Financial Planning and Analysis

Can I Open a 529 Plan for Myself?

Saving for your own education has unique tax advantages. Learn how a 529 plan works when you are the beneficiary and how to use it for your personal goals.

While many assume 529 plans are only for parents saving for their children, you can establish one for yourself. This strategy is particularly useful for adults returning to school for a new degree, certificate program, or professional development. Named after Section 529 of the Internal Revenue Code, these accounts are state-sponsored investment vehicles offering a tax-advantaged way to save for education. Opening an account for your own pursuits provides access to the same tax benefits.

How a Self-Funded 529 Plan Works

When you open a 529 plan for yourself, you serve in two distinct roles: the account owner and the beneficiary. As the account owner, you maintain complete control over the funds, including managing investments, making contributions, and directing withdrawals. As the beneficiary, you are the individual for whom the money is intended to be used for educational expenses.

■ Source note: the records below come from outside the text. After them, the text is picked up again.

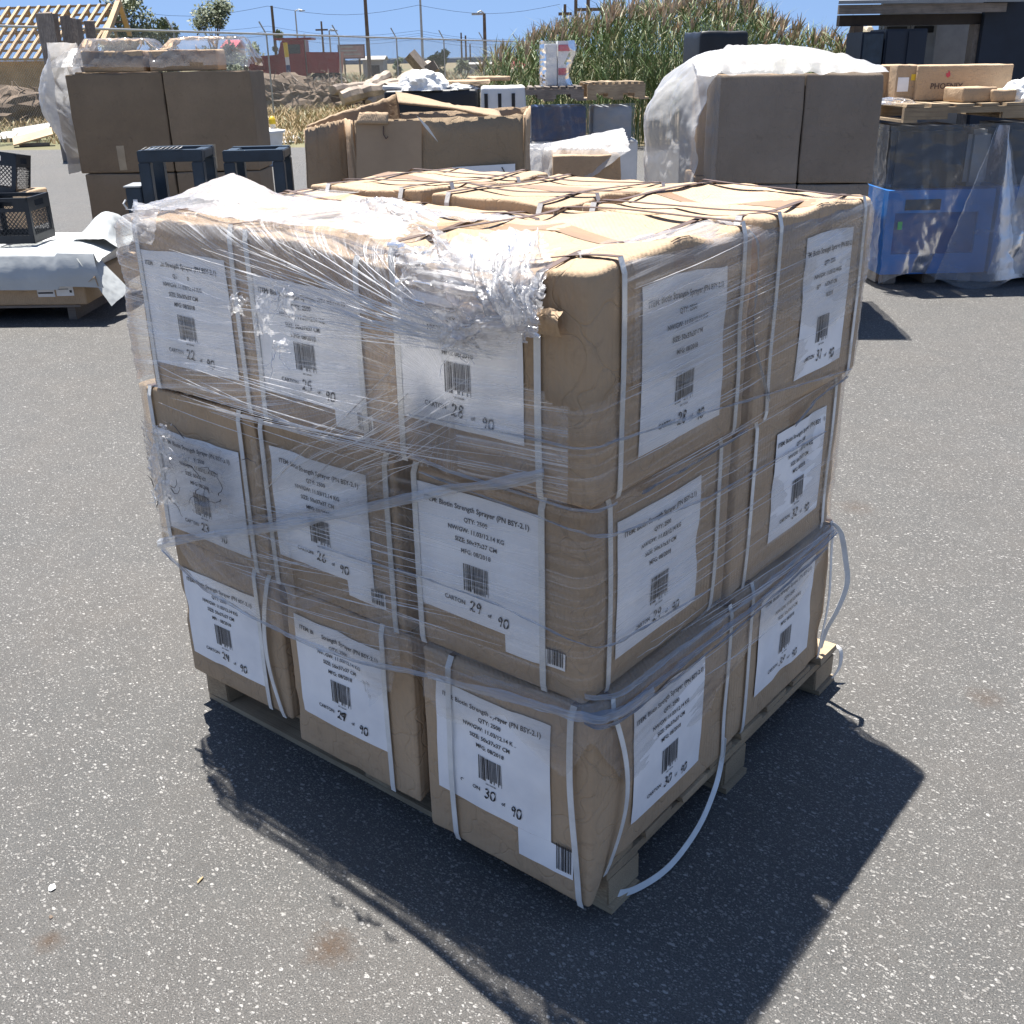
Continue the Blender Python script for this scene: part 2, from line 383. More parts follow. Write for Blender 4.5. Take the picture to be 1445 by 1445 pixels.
def hand(mb, bx, face, txt, u, v, size, off, slant=0.15, th=0.0034):
    for ch in txt:
        for st in DIG.get(ch, []):
            pts = []
            for i in range(len(st) - 1):
                p0 = st[max(i - 1, 0)]; p1 = st[i]; p2 = st[i + 1]; p3 = st[min(i + 2, len(st) - 1)]
                for t in (0, .25, .5, .75):
                    pts.append(tuple(0.5 * (2 * p1[k] + (p2[k] - p0[k]) * t + (2 * p0[k] - 5 * p1[k] + 4 * p2[k] - p3[k]) * t * t + (3 * p1[k] - p0[k] - 3 * p2[k] + p3[k]) * t ** 3) for k in (0, 1)))
            pts.append(st[-1]); vs = []; fs = []
            for i, p in enumerate(pts):
                a = pts[max(i - 1, 0)]; b = pts[min(i + 1, len(pts) - 1)]; dx, dy = b[0] - a[0], b[1] - a[1]; L = sqrt(dx * dx + dy * dy) or 1
                tw = th * (0.75 + 0.35 * sin(i * 0.7)) / 2
                for sg in (-1, 1):
                    uu = u + (p[0] + p[1] * slant) * size - dy / L * tw * sg; vv = v + p[1] * size + dx / L * tw * sg
                    vs.append(face_pt(bx, face, uu, vv, off))
            for i in range(len(pts) - 1): fs.append((2 * i, 2 * i + 1, 2 * i + 3, 2 * i + 2))
            mb.add(vs, fs)
        u += size * 0.72
def put_text(mb, bx, face, txt, size, uc, v, off, align='CENTER', wear=0.0, wob=0.0, lim=None):
    vs, fs = textgeo(txt, size, align)
    if wear:
        keep = []
        for f in fs:
            cx = sum(vs[i][0] for i in f) / len(f) + uc; cy = sum(vs[i][1] for i in f) / len(f) + v
            if noise.noise(Vector((cx * 25 + bx.seed * 3, cy * 25, wear * 7))) < 0.55 - wear: keep.append(f)
        fs = keep
    mb.add([face_pt(bx, face, uc + x, v + y, off) for x, y in vs], fs)
def bars(mb, bx, face, u0, v0, w_, h_, off, seed=3, wear=0.0):
    rnd = random.Random(seed); u = u0
    while u < u0 + w_:
        t = rnd.choice((.0012, .0018, .0026, .0036)); t = min(t, u0 + w_ - u)
        hh = h_ * (1 - (0.12 if rnd.random() < wear else 0))
        mb.add([face_pt(bx, face, a, b, off) for a, b in ((u, v0 + h_ - hh), (u + t, v0 + h_ - hh), (u + t, v0 + h_), (u, v0 + h_))], [(0, 1, 2, 3)])
        u += t + rnd.choice((.0012, .0016, .0024))
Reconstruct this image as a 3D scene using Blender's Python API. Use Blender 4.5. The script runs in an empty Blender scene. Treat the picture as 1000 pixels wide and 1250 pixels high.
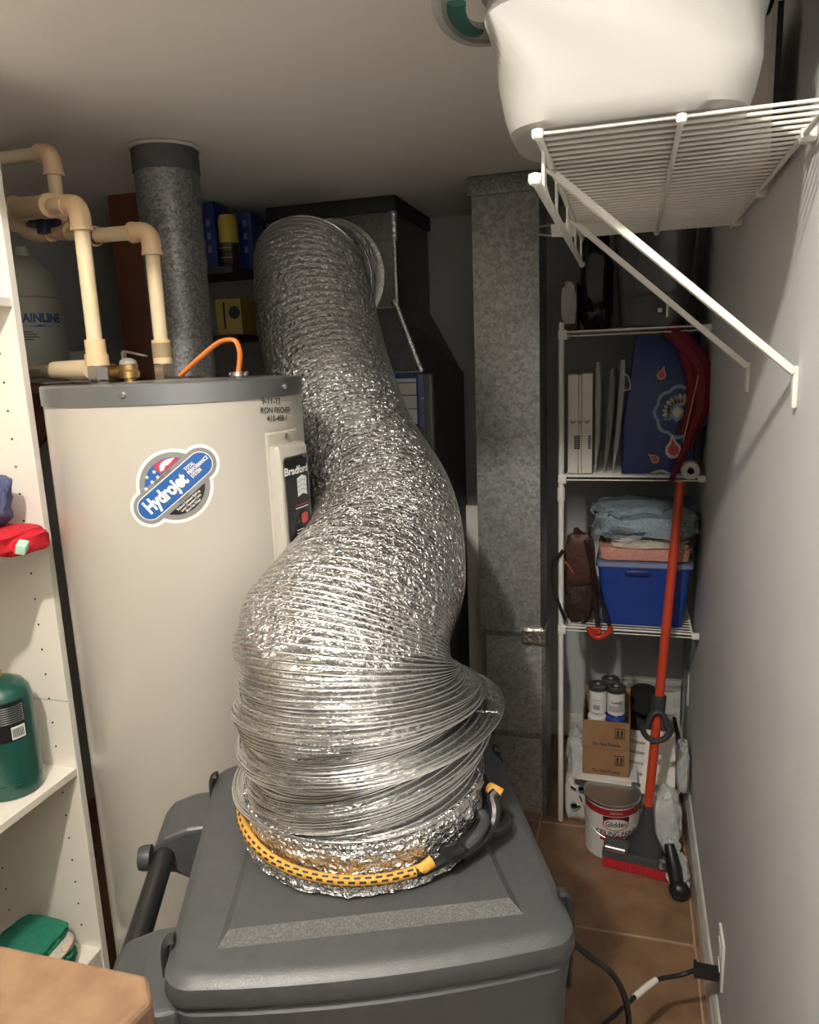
import bpy, bmesh, math, random
from mathutils import Vector, Matrix, noise, Euler
random.seed(7)
S = bpy.context.scene
COL = S.collection
PI = math.pi
V = Vector

# ------------------------------------------------------------------ camera
H = 1.52                                   # eye height
R = Matrix(((0.96, 0.019, -0.279), (0.277, -0.2, 0.94), (-0.038, -0.98, -0.197)))
f_px = 915.0
def _fit():
    Vd = V((270., -195., f_px)).normalized(); nad = V((180., 4400., f_px)).normalized()
    D = (nad - Vd * nad.dot(Vd)).normalized(); X = D.cross(Vd)
    return Matrix((X, Vd, -D))
R = _fit()
cam_d = bpy.data.cameras.new('camera'); cam = bpy.data.objects.new('camera', cam_d); COL.objects.link(cam)
cam_d.sensor_fit = 'VERTICAL'; cam_d.sensor_height = 24.0; cam_d.lens = f_px / 1250.0 * 24.0
cam_d.clip_start = 0.02
cx, cy, cz = R.col[0], -R.col[1], -R.col[2]
cam.matrix_world = Matrix(((cx.x, cy.x, cz.x, 0), (cx.y, cy.y, cz.y, 0), (cx.z, cy.z, cz.z, H), (0, 0, 0, 1)))
S.camera = cam
def ray(px, py): return R @ V((px - 500., py - 625., f_px))
def at(px, py, y=None, x=None, z=None):    # measured photo point -> room point at a known depth, side wall distance or height
    d = ray(px, py)
    k = y / d.y if y is not None else (x / d.x if x is not None else (z - H) / d.z)
    return d * k + V((0, 0, H))

# ------------------------------------------------------------------ light
S.view_settings.view_transform = 'Standard'; S.view_settings.look = 'None'
S.view_settings.gamma = 1.0; S.view_settings.use_curve_mapping = False
S.view_settings.exposure = 0.0
LAMP_POS = V((-0.42, -0.24, 2.58)); LAMP_STRENGTH = 1800.0
CEIL = 2.04; CEIL_OUT = 2.76; Y_STEP = 0.76      # the ceiling steps down over the utility corner
w = bpy.data.worlds.new('world'); S.world = w; w.use_nodes = True
w.node_tree.nodes['Background'].inputs[0].default_value = (0.9, 0.92, 1.0, 1)
w.node_tree.nodes['Background'].inputs[1].default_value = 0.05

# ------------------------------------------------------------------ materials
MATS = {}
def mat(name, col, rough=0.5, metal=0.0, var=None, vs=8.0, bump=0.0, bs=40.0, spec=None, trans=0.0, alpha=1.0, coat=0.0, vor=False, emit=None, vdetail=4.0, lo=.35, hi=.65, sss=0.0):
    if name in MATS: return MATS[name]
    m = bpy.data.materials.new(name); m.use_nodes = True; n = m.node_tree; b = n.nodes['Principled BSDF']
    b.inputs['Base Color'].default_value = (*col, 1); b.inputs['Roughness'].default_value = rough; b.inputs['Metallic'].default_value = metal
    if spec is not None: b.inputs['Specular IOR Level'].default_value = spec
    b.inputs['Transmission Weight'].default_value = trans; b.inputs['Alpha'].default_value = alpha
    b.inputs['Coat Weight'].default_value = coat
    tc = n.nodes.new('ShaderNodeTexCoord')
    if var:
        if vor:
            t = n.nodes.new('ShaderNodeTexVoronoi'); t.inputs['Scale'].default_value = vs
            t.inputs['Randomness'].default_value = 1.0
            t2 = n.nodes.new('ShaderNodeTexNoise'); t2.inputs['Scale'].default_value = 6; t2.inputs['Detail'].default_value = 5
            mx = n.nodes.new('ShaderNodeMix'); mx.data_type = 'FLOAT'; mx.inputs[0].default_value = 0.55
            sep = n.nodes.new('ShaderNodeSeparateColor'); n.links.new(t.outputs['Color'], sep.inputs[0])
            n.links.new(tc.outputs['Object'], t2.inputs['Vector'])
            n.links.new(sep.outputs[0], mx.inputs[2]); n.links.new(t2.outputs['Fac'], mx.inputs[3]); fac = mx.outputs[0]
        else:
            t = n.nodes.new('ShaderNodeTexNoise'); t.inputs['Scale'].default_value = vs; t.inputs['Detail'].default_value = vdetail; fac = t.outputs['Fac']
        n.links.new(tc.outputs['Object'], t.inputs['Vector'])
        r = n.nodes.new('ShaderNodeValToRGB'); r.color_ramp.elements[0].color = (*col, 1); r.color_ramp.elements[1].color = (*var, 1)
        r.color_ramp.elements[0].position = lo; r.color_ramp.elements[1].position = hi
        n.links.new(fac, r.inputs[0]); n.links.new(r.outputs[0], b.inputs['Base Color'])
    if bump:
        t = n.nodes.new('ShaderNodeTexNoise'); t.inputs['Scale'].default_value = bs; t.inputs['Detail'].default_value = 5
        n.links.new(tc.outputs['Object'], t.inputs['Vector'])
        bp = n.nodes.new('ShaderNodeBump'); bp.inputs['Strength'].default_value = bump; bp.inputs['Distance'].default_value = 0.01
        n.links.new(t.outputs['Fac'], bp.inputs['Height']); n.links.new(bp.outputs[0], b.inputs['Normal'])
    if emit:
        b.inputs['Emission Color'].default_value = (1, 0.94, 0.845, 1); b.inputs['Emission Strength'].default_value = emit
    if sss:
        b.inputs['Subsurface Weight'].default_value = sss; b.inputs['Subsurface Radius'].default_value = (.02, .02, .02)
    MATS[name] = m; return m

M_ceil = mat('ceiling_paint', (.84, .81, .76), .85, bump=.05, bs=180)
M_wall = mat('wall_paint', (.60, .60, .605), .55, bump=.06, bs=160, var=(.63, .63, .635), vs=3)
M_far = mat('bounce_cut_dark', (.10, .10, .10), .7)  # unseen wall behind the camera, darkened to cut its bounce light
M_trim = mat('trim_paint', (.72, .70, .66), .4, var=(.6, .58, .54), vs=14)
M_tile = mat('floor_tile', (.175, .098, .052), .42, var=(.26, .155, .085), vs=11, bump=.12, bs=60, vdetail=7)
M_grout = mat('grout', (.42, .28, .19), .9, bump=.2, bs=300)
M_white = mat('white_laminate', (.82, .77, .68), .4)
M_whitep = mat('white_plastic', (.78, .77, .73), .38)
M_tub = mat("tub_plastic", (.37, .365, .34), .42)
M_wire = mat('white_coated_wire', (.78, .76, .70), .35)
M_black = mat('black_plastic', (.012, .012, .013), .38)
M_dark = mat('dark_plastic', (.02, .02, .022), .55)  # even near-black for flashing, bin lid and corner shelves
M_rub = mat('black_rubber', (.018, .018, .018), .6)
M_steel = mat('bright_steel', (.55, .54, .52), .3, 1.0)
M_beige = mat('beige_enamel', (.465, .435, .38), .32, coat=.3, bump=.015, bs=30)
M_galv = mat('galvanized_steel', (.27, .275, .27), .42, .65, var=(.60, .61, .60), vs=110, vor=True, lo=.2, hi=.85)
M_galvd = mat('dull_galvanized_steel', (.09, .093, .092), .45, .6, var=(.36, .365, .36), vs=190, vor=True, lo=.2, hi=.9)
M_furn = mat('furnace_enamel', (.10, .105, .10), .4, .3)
M_plen = mat('plenum_sheet_metal', (.16, .165, .16), .45, .8, var=(.25, .255, .25), vs=90, vor=True, lo=.2, hi=.8)
M_foil = mat('foil_tape', (.78, .77, .74), .25, 1.0, bump=.5, bs=90)
M_cpvc = mat('cream_cpvc', (.72, .58, .38), .4, var=(.68, .54, .34), vs=9)
M_cpvcf = mat('cream_cpvc_fitting', (.70, .50, .29), .38)
M_brass = mat('brass', (.50, .33, .13), .35, .9)
M_orange = mat('orange_cable', (.80, .22, .04), .45)
M_rag = mat('dark_rag', (.035, .03, .028), .9, bump=.5, bs=80)
M_mach = mat('grey_moulded_plastic', (.050, .052, .055), .40, bump=.10, bs=420, var=(.058, .060, .063), vs=60)
M_machl = mat('lit_textured_plastic', (.075, .075, .075), .5, bump=.5, bs=500, var=(.13, .13, .127), vs=330, lo=.4, hi=.66)
M_yellow = mat('yellow_cord', (.60, .33, .06), .75, var=(.46, .22, .03), vs=160)
M_counter = mat('brown_laminate', (.19, .112, .062), .42, var=(.14, .078, .042), vs=40, vdetail=8)
M_ink = mat('black_ink', (.012, .012, .014), .6)
M_wink = mat('white_print', (.80, .80, .78), .5)
M_blue = mat('sticker_blue', (.02, .10, .32), .35)
M_sgrey = mat('sticker_grey', (.22, .22, .215), .35)
M_swhite = mat('sticker_white', (.82, .81, .76), .35)
M_sred = mat('sticker_red', (.45, .04, .06), .35)
M_sblk = mat('sticker_black', (.012, .012, .014), .3)
M_jug = mat('milky_plastic', (.50, .51, .46), .35, sss=.2)
M_plank = mat('reddish_wood', (.14, .042, .016), .5, var=(.09, .025, .01), vs=5)
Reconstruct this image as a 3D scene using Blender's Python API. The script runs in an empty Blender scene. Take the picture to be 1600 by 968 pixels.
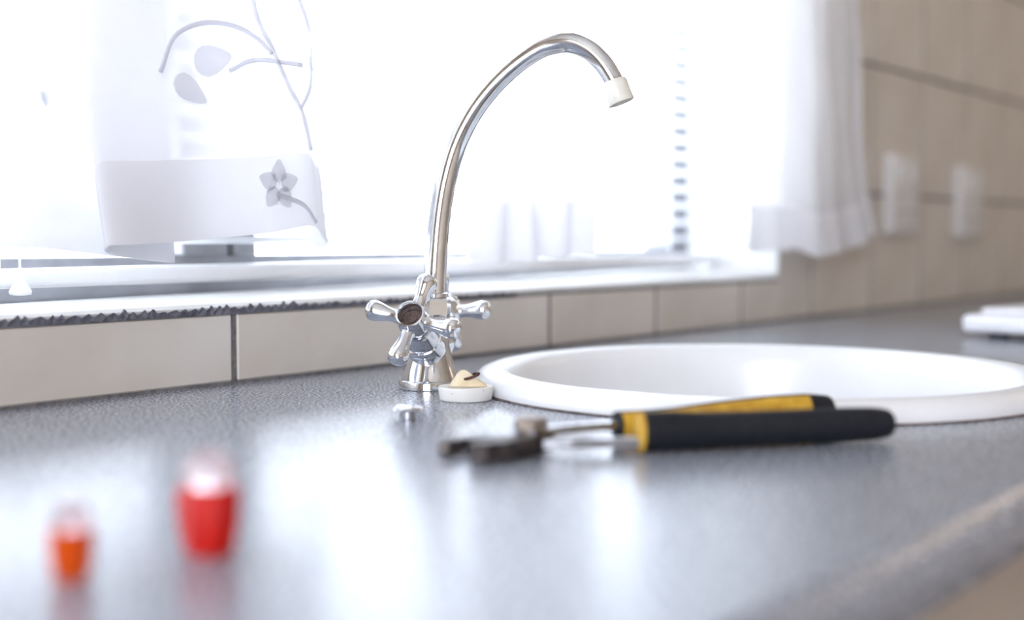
import bpy, bmesh, math, random
from mathutils import Vector, Matrix
random.seed(7)
S = bpy.context.scene
COL = S.collection
CT = 0.90                      # height of the worktop above the floor

# ------------------------------------------------------------------ camera
TH = math.atan2(1580, 2045); PI_ = math.atan2(117, 2045)
cam_d = bpy.data.cameras.new('camera'); cam = bpy.data.objects.new('camera', cam_d); COL.objects.link(cam)
cam.location = (0, -0.795, CT + 0.1153)
F0 = Vector((math.cos(TH), math.sin(TH), 0)); UZ = Vector((0, 0, 1))
FW = F0 * math.cos(PI_) - UZ * math.sin(PI_)
cam.rotation_euler = FW.to_track_quat('-Z', 'Y').to_euler()
cam_d.sensor_width = 36; cam_d.lens = 36 * 2045 / 1600
cam_d.clip_start = 0.01; cam_d.clip_end = 300
cam_d.dof.use_dof = True; cam_d.dof.focus_distance = 0.945; cam_d.dof.aperture_fstop = 2.6
S.camera = cam

# ------------------------------------------------------------------ sky and light
w = bpy.data.worlds.new('overcast_sky'); S.world = w; w.use_nodes = True
bg = w.node_tree.nodes['Background']; bg.inputs[0].default_value = (0.85, 0.89, 1.0, 1); bg.inputs[1].default_value = 10.5

def portal(name, loc, rot, sx, sy):
    d = bpy.data.lights.new(name, 'AREA'); d.shape = 'RECTANGLE'; d.size = sx; d.size_y = sy
    d.cycles.is_portal = True
    o = bpy.data.objects.new(name, d); COL.objects.link(o); o.location = loc; o.rotation_euler = rot
portal('window_portal', (0.65, 0.20, CT + 0.58), (-math.pi / 2, 0, 0), 1.9, 1.06)
portal('fill_opening_portal', (-1.64, -1.45, 1.10), (0, -math.pi / 2, 0), 2.2, 1.2)  # sampling portal for the fill opening added in the left wall

vs = S.view_settings
vs.view_transform = 'Standard'; vs.look = 'None'; vs.gamma = 1; vs.use_curve_mapping = False
vs.exposure = 0.38

# ------------------------------------------------------------------ materials
def mat(name, col, rough=0.5, metal=0.0, **kw):
    m = bpy.data.materials.new(name); m.use_nodes = True
    b = m.node_tree.nodes['Principled BSDF']
    b.inputs['Base Color'].default_value = (*col, 1); b.inputs['Roughness'].default_value = rough
    b.inputs['Metallic'].default_value = metal
    for k, v in kw.items(): b.inputs[k.replace('_', ' ')].default_value = v
    return m
def vary(m, c1, c2, scale, lo=0.35, hi=0.65, detail=4.0, bump=0.0, rough=None):
    nt = m.node_tree; N = nt.nodes; b = N['Principled BSDF']
    tc = N.new('ShaderNodeTexCoord'); n = N.new('ShaderNodeTexNoise'); n.inputs['Scale'].default_value = scale
    n.inputs['Detail'].default_value = detail
    r = N.new('ShaderNodeValToRGB'); r.color_ramp.elements[0].position = lo; r.color_ramp.elements[1].position = hi
    r.color_ramp.elements[0].color = (*c1, 1); r.color_ramp.elements[1].color = (*c2, 1)
    nt.links.new(tc.outputs['Object'], n.inputs['Vector']); nt.links.new(n.outputs['Fac'], r.inputs['Fac'])
    nt.links.new(r.outputs['Color'], b.inputs['Base Color'])
    if rough:
        mr = N.new('ShaderNodeMapRange'); mr.inputs['To Min'].default_value = rough[0]; mr.inputs['To Max'].default_value = rough[1]
        nt.links.new(n.outputs['Fac'], mr.inputs['Value']); nt.links.new(mr.outputs['Result'], b.inputs['Roughness'])
    if bump:
        bp = N.new('ShaderNodeBump'); bp.inputs['Strength'].default_value = bump; bp.inputs['Distance'].default_value = 0.001
        nt.links.new(n.outputs['Fac'], bp.inputs['Height']); nt.links.new(bp.outputs['Normal'], b.inputs['Normal'])
    return m
M = {}
M['chrome'] = vary(mat('chrome', (.8, .82, .85), .07, 1.0), (.74, .76, .80), (.84, .86, .89), 60, rough=(.05, .13))
M['aerator'] = vary(mat('cream_plastic', (.75, .73, .66), .35), (.70, .67, .60), (.80, .78, .71), 90)
M['dark_recess'] = vary(mat('dark_recess', (.08, .05, .04), .6), (.05, .03, .03), (.14, .09, .07), 300)
M['enamel'] = vary(mat('white_enamel', (.86, .87, .88), .30, 0, Coat_Weight=.25, Coat_Roughness=.2), (.84, .85, .87), (.87, .88, .89), 20)
M['sealant'] = vary(mat('brown_sealant', (.12, .09, .09), .7), (.08, .06, .06), (.2, .16, .15), 120)
M['plug_white'] = vary(mat('plug_white', (.8, .79, .75), .5), (.35, .30, .26), (.82, .81, .77), 230, .27, .33, 2)
M['plug_cream'] = vary(mat('plug_cream', (.80, .70, .48), .55), (.72, .58, .36), (.84, .75, .55), 120)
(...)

The primary appeal of this arrangement is its tax structure. While contributions are made with post-tax dollars, many states offer an income tax deduction or credit for residents who contribute to their home state’s plan. The investments within the account grow tax-deferred, meaning you do not pay annual taxes on any earnings the account generates. Distributions for qualified education expenses are free from federal income tax and, in most cases, state income tax.

Permissible Uses for 529 Funds

The utility of a 529 plan is defined by its “qualified higher education expenses” (QHEEs), which are the expenditures you can make from the account without incurring taxes or penalties. These funds can be used for both undergraduate and graduate-level programs at most accredited colleges, universities, and vocational schools. Permissible uses include:

  • Tuition and fees required for enrollment or attendance.
  • Books, supplies, and equipment that are required for your courses. This can include everything from textbooks and lab kits to specific software mandated by an instructor.
  • Room and board costs, provided you are enrolled at least half-time. The amount that can be withdrawn is limited to the allowance included in the institution’s official cost of attendance.
  • Repayment of qualified student loans. You can withdraw up to a lifetime maximum of $10,000 to pay the principal and interest on a qualified student loan for the beneficiary.

Handling Unused Funds

If your educational plans change or you do not use all the money, you have several options for the remaining funds. These alternatives allow you to avoid losing your investment.

Change the Beneficiary

As the account owner, you can transfer the remaining funds to a new beneficiary without any tax consequences, as long as the new beneficiary is a qualifying family member. This includes your spouse, children, siblings, parents, nieces, or nephews, among others.

Make a Non-Qualified Withdrawal

If you withdraw funds for a non-qualified reason, this is known as a non-qualified distribution. The portion of the withdrawal that represents your original contributions is returned to you tax-free and penalty-free. The earnings portion will be subject to ordinary income tax at your marginal rate, plus a 10% federal penalty tax. Some states may also impose their own penalty on the earnings.

Rollover to a Roth IRA

Under specific conditions, funds from a 529 account can be rolled over to a Roth IRA for the same beneficiary. The 529 account must have been open for at least 15 years, and the rollover is subject to a lifetime limit of $35,000. Additionally, any contributions made to the account within the five-year period before the rollover, along with their earnings, are not eligible to be moved.

Opening Your 529 Account

The process of opening a 529 plan for yourself can be completed online. Your first step is to research and select a plan. While you can enroll in almost any state’s 529 plan, it is advantageous to consider your own state’s plan first, as it may offer state tax deductions or credits. Plans are either direct-sold, which you open and manage yourself, or advisor-sold, which involves a financial professional.

Once you have chosen a plan, you will complete an application with personal information, such as your name, address, and Social Security number. You must designate yourself as both the account owner and the beneficiary on the application form. You will also need to select your investment options and make an initial contribution, which can often be as low as $25.